### TASK INSTRUCTIONS
Reproduce all of the data exactly.

### SOURCE MATERIAL
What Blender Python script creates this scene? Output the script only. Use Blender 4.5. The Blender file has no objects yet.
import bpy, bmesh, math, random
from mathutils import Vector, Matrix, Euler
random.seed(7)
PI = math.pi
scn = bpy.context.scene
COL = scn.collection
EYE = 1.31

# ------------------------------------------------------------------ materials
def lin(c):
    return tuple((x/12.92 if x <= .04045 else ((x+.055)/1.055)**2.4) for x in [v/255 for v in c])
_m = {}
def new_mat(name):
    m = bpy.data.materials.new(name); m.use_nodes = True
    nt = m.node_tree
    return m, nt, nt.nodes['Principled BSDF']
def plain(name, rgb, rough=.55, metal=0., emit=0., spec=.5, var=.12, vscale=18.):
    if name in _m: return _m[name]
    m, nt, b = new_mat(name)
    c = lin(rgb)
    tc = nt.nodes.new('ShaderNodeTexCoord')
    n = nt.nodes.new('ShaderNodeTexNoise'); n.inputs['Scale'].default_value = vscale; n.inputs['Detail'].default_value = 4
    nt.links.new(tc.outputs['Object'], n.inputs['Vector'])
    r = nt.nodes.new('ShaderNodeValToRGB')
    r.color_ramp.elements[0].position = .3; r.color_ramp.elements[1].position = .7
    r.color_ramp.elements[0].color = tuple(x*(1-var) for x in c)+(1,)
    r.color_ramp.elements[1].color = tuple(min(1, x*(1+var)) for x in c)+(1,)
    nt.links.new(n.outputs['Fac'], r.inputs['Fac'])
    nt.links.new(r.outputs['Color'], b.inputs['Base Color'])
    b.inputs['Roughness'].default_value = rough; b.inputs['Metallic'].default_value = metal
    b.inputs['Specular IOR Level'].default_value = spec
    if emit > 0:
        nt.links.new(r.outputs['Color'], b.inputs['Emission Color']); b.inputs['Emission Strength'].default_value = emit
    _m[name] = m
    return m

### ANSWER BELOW
What Blender Python script creates this scene? Output the script only. Use Blender 4.5. The Blender file has no objects yet.
import bpy, bmesh, math, random
from mathutils import Vector, Matrix, Euler
random.seed(7)
PI = math.pi
scn = bpy.context.scene
COL = scn.collection
EYE = 1.31

# ------------------------------------------------------------------ materials
def lin(c):
    return tuple((x/12.92 if x <= .04045 else ((x+.055)/1.055)**2.4) for x in [v/255 for v in c])
_m = {}
def new_mat(name):
    m = bpy.data.materials.new(name); m.use_nodes = True
    nt = m.node_tree
    return m, nt, nt.nodes['Principled BSDF']
def plain(name, rgb, rough=.55, metal=0., emit=0., spec=.5, var=.12, vscale=18.):
    if name in _m: return _m[name]
    m, nt, b = new_mat(name)
    c = lin(rgb)
    tc = nt.nodes.new('ShaderNodeTexCoord')
    n = nt.nodes.new('ShaderNodeTexNoise'); n.inputs['Scale'].default_value = vscale; n.inputs['Detail'].default_value = 4
    nt.links.new(tc.outputs['Object'], n.inputs['Vector'])
    r = nt.nodes.new('ShaderNodeValToRGB')
    r.color_ramp.elements[0].position = .3; r.color_ramp.elements[1].position = .7
    r.color_ramp.elements[0].color = tuple(x*(1-var) for x in c)+(1,)
    r.color_ramp.elements[1].color = tuple(min(1, x*(1+var)) for x in c)+(1,)
    nt.links.new(n.outputs['Fac'], r.inputs['Fac'])
    nt.links.new(r.outputs['Color'], b.inputs['Base Color'])
    b.inputs['Roughness'].default_value = rough; b.inputs['Metallic'].default_value = metal
    b.inputs['Specular IOR Level'].default_value = spec
    if emit > 0:
        nt.links.new(r.outputs['Color'], b.inputs['Emission Color']); b.inputs['Emission Strength'].default_value = emit
    _m[name] = m
    return m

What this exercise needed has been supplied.